Despite the dip, the rate is nearly double what it was in the first quarter of 2020.
According to the firm’s first quarter 2025 U.S. Home Equity & Underwater Report, the percent of seriously underwater homes nationwide — those where the combined estimated balance of loans secured by the property is at least 25% more than the property’s estimated market value — increased to 2.8% in the first quarter, up from 2.5% in the fourth quarter.
“Home equity rates are near their highest points in recent years and the dip we’ve seen early this year in the proportion of equity-rich homes shouldn’t cause too much concern,” says Rob Barber, CEO for ATTOM, in the report. “In each of the two previous years, the first quarter marked the lowest point of the year before the proportion of equity-rich homes shot back up in the second quarter.”

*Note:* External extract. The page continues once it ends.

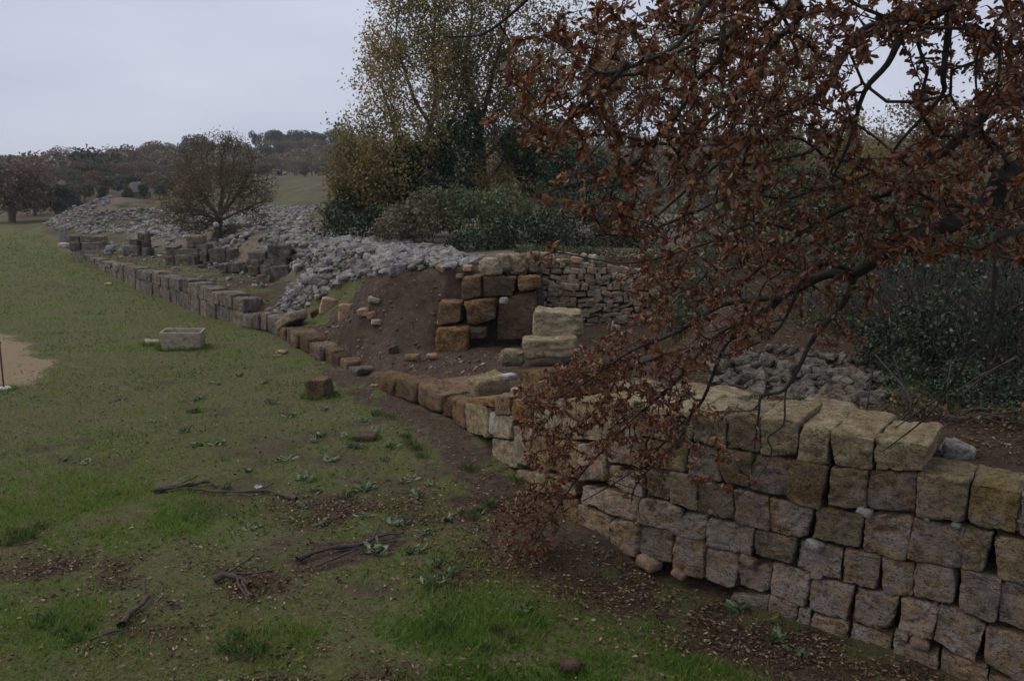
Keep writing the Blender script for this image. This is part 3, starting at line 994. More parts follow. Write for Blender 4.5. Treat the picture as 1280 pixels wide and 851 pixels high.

The drop in the proportion of equity-rich homes was spread across most of the country. The rate fell in 47 states and the District of Columbia between the fourth quarter of 2024 and the first quarter of 2025.
However, it was still up in 33 states and D.C. compared to the same time last year, a reminder that this dip comes amid a historically strong housing market.
States with the largest annual increase in the proportion of equity rich homes included Connecticut (up from 42.2% in the first quarter of 2024 to 48% in the first quarter of 2025), New York (up from 49.1 to 54.1%). New Jersey (up from 47.1% to 52.1%), Rhode Island (up from 55% to 59.8%), and Kentucky (up from 28.7% to 33.3%).
States with the biggest annual decreases in equity-rich homes were Florida (down from 54.4% in the first quarter of 2024 to 49.3% in the first quarter of 2025), Utah (down from 54% to 50.7%), Arizona (down from 52.9% to 49.8%), Washington (down from 54.2 to 51.3%), and Colorado (down from 48.4 to 45.8%).